MADELINE ISLAND

NEWS AND INFORMATION

FROM THE CANDIDATES


When my Great-Great-Great Grandfather arrived here, I’m sure that it was a very different place.  He built his house near the location of the present Beach Club back in 1820.  It had small doors, one of which still exists.  My Great-Great Grandmother’s kneeler is in the Museum.  It was an object of mystery and veneration when I was a child while the house still stood.  I don’t usually talk about my family history here, but now I feel I must, for the sake of continuity of progress in the development of the Island.

There has always been a way to make a hardscrabble living here on the Island.  Family influence has fluctuated, but there has always been a way to live, the hardest scrabbler succeeding the best.  This Island Way is on cusp of becoming extinct.  We need to rely on our history while we move forward.
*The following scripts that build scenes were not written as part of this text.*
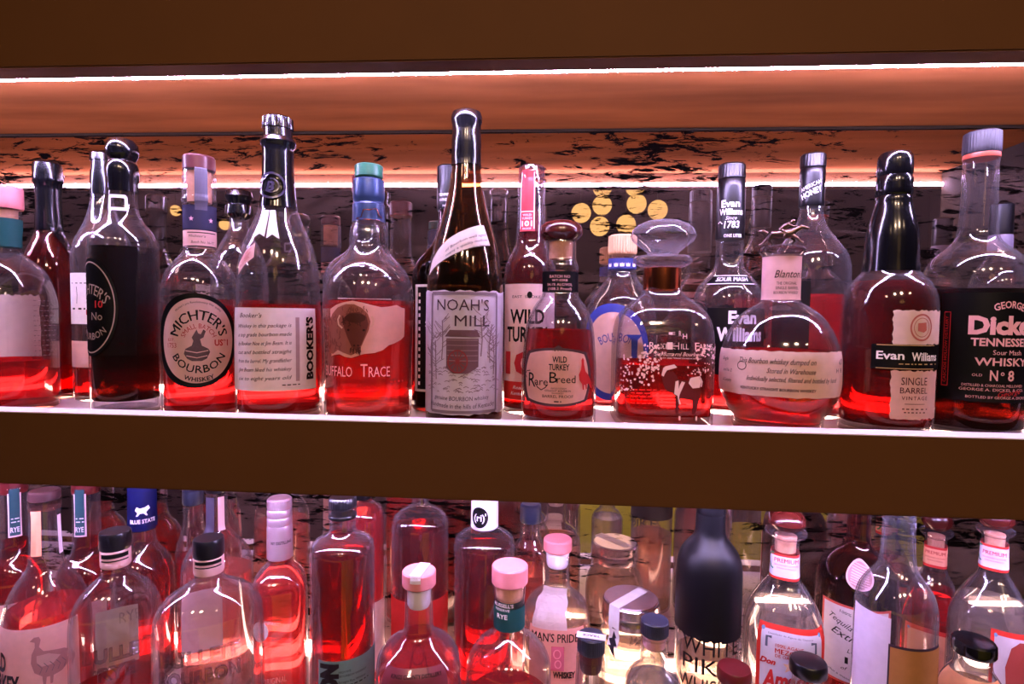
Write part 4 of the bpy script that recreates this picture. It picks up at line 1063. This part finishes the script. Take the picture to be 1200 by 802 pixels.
# 8 embossed flask, right one
b = L('clear empty embossed flask with black oval cap, right of the two alike', 243, 745, .575,
      [(663, 17.5), (674, 18), (679, 21), (685, 34), (694, 50), (704, 60), (716, 66), (734, 67.5), (800, 68)], dr=.72, n=2.3)
b.cap([(630, 18), (632, 19), (649, 19.2), (651, 18.2)], PLB, 'cap')
bs = b.cap([(651, 17.5), (652, 18.6), (668, 18.8), (670, 18)], PINKP, 'neck_label')[1]
p = Print(b.frame(243, 660, bs), b.root, BLK, .0007); p.rect(226, 659, 261, 663); p.rect(226, 665.5, 261, 667); p.build('band_stripes')
p = Print(b.frame(234, 672), b.root, NAVYP, .0009); p.rect(228, 668, 242, 677); o = p.build('tax_stamp')
p = Print(p.f, o, paper((120, 150, 210), .1), .0012); [p.rect(229.5+k*2.2, 669.5, 230.6+k*2.2, 675.5) for k in range(6)]; p.build('stamp_print')
b.liquid(12.0, 'pale') if False else None
p = Print(b.frame(243, 775), b.root, EMB, .0004); p.text('BULLEIT', 234, 768.5, 16, 98, ext=.06); p.text('BOURBON', 234, 792, 16, 98, ext=.06); p.build('embossed_lettering')
b.label(212, 690, 262, 764, paper((240, 190, 190), .6), 'back_label', side=-1, nx=10)

# 9 silver pink screw cap, bright red faceted
b = L('faceted bottle of vivid red whiskey with a ridged silver-pink screw cap', 328, 740, .660,
      [(652, 13), (659, 14), (662, 18), (668, 24), (676, 30), (686, 33), (696, 33.5), (800, 34)], n=3.4)
o, s = b.cap([(583, 13), (585, 15), (594, 15.2), (595.5, 14.4), (597, 15.2), (603, 15.3), (604.5, 14.6), (606, 15.3), (613, 15.4), (614, 14.8), (616, 15.5), (652, 15.8), (653, 15)], SLV, 'cap', ribs=30, ribd=.0003, ribpy=(584, 592))
p = Print(b.frame(328, 637, s), o, INKB, .0006); p.text('NY DISTILLING', 330, 637, 3.4, 26, bold=.02); p.build()
b.liquid(655, 'bright')
p = Print(b.frame(310, 732), b.root, INKW, .0008); p.text('COMPANY', 316, 731, 4, 26, rot=-16); p.disc(306, 741, 10, 12); p.build()
p = Print(b.frame(325, 797), b.root, PINKI, .0008); p.text('ORIGINAL', 322, 797, 7, 28); p.build()

# 10 tall dark red, teal label
b = L('tall straight dark red bottle with black screw cap and grey-teal sideways-lettered label', 401, 720, .592,
      [(603, 16.5), (612, 16), (622, 16.2), (626, 19), (629, 27), (633, 34), (637, 37.5), (645, 38.5), (800, 39)])
b.cap([(582, 15), (584, 16.6), (593, 16.8), (594, 16)], PLB, 'cap', ribs=30, ribd=.0004)
b.cap([(594, 15.4), (595, 16.8), (601, 17), (602, 16.5)], GL, 'neck_lip')
b.cap([(602, 16.8), (603, 17.4), (605, 17.4), (606, 16.8)], PLB, 'neck_ring')
b.liquid(629, 'deep')
lo, f = b.label(375, 772, 443, 850, paper((112, 146, 146), .25), 'front_label', skew=0)
p = Print(f, lo, ink((26, 16, 22)), .0011); p.text('REDEMPTION', 387, 824, 19, 96, bold=.09, rot=-90) if False else p.text('NO', 387, 793, 19, 36, bold=.09, rot=-90)
p.text('HIGH RYE', 404, 785, 2.6, 14); p.text('BOURBON WHISKEY', 414, 790, 2.6, 34); p.text('Straight Rye Whiskey', 413, 797, 2.8, 34); p.small(400, 430, 802, 1.4, 3); p.build()

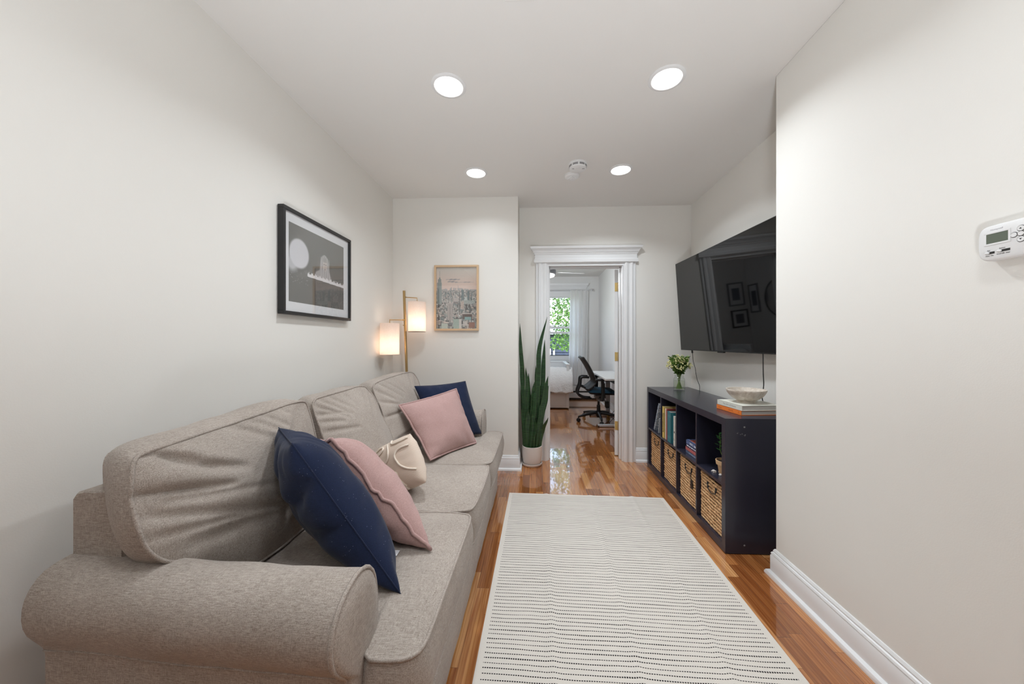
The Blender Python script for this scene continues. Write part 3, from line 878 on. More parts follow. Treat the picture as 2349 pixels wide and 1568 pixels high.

There is danger in the idea that development will save us. The Comprehensive Plan encourages a limitation on tourism and encouragement of cottage industries.  We need some farming; perhaps a small dairy, in the way that egg production is now becoming somewhat viable, perhaps some locally grown produce, community gardens, and a local farmers market.

The more the Island sells its natural resources for development and tourism, the more these resources are destroyed. It is a losing game.

The extreme focus on tourism is dangerous and self-defeating.   Once we have sold all of our beauty, it is gone forever.  Hotels, entertainment centers, condos, etc. are the final crop, salting the earth behind us.  We need to encourage new people of modest means to settle here, even encourage the children of Islanders staying here to live and raise families.  These are all at stake in this election.  Tourism will always be a part of our lifestyle and community.  Let’s keep it in its proper place, an addition to the community, not a bellwether.

I want to protect the future, in concert with the past.  My grandparents would have been prevented from settling here with this new zoning ordinance, and many of the Familiar Island families would not be here now.

If you want the Island to be a good place to live and work, our government needs a sea change, and a movement toward openness and accountability to the public.

Vote for a change in government, and clarity.